I know how to do it, using free technology which is indefinitely scalable, I'd use the Google platform. The overall model would be similar to the Google Search MOOC.

But should I? I've struggled with the rationale. Should I cast the bread upon the water without knowing what will happen? I'm not trying to promote my institution or sell anything. There is all the hassle and potential disaster of a public facing enterprise (ethics, etc). While I could easily end up "teaching" more people than I've taught in my entire university career, I'm unlikely to attract enough people to make it truly Massive. Looking at the participation and dropout numbers from Udacity and Coursera, that means peer support will be lacking, so it feels unlikely to be successful. Pretty much everything I do online is an OER, and yet the take-up is woeful, relatively speaking, and the interactions superficial. Is that the rationale for running a MOOC, the next stage in the evolution of learning? For the past few years I have believed in loosely-coupled micro-content, what does that say about MOOCs?

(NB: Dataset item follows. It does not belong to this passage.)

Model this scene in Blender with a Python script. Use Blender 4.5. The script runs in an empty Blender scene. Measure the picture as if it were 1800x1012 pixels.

External funding. What if I could get a small grant to run this project - would that change the reasons to do it/not to do it? Should my pedagogy be driven by funding? For a while, I thought yes - learning by doing and all that. But now, having participated in more MOOCs than you can shake a stick at, I don't think so (although I'd still like to do me one of them hippes cMOOCs - if I could ever find the time).

It's still all about Big and Little OERs. MOOCs are better than repositories but they're still Big OER - you can't own a MOOC, you can only run one. I'm out.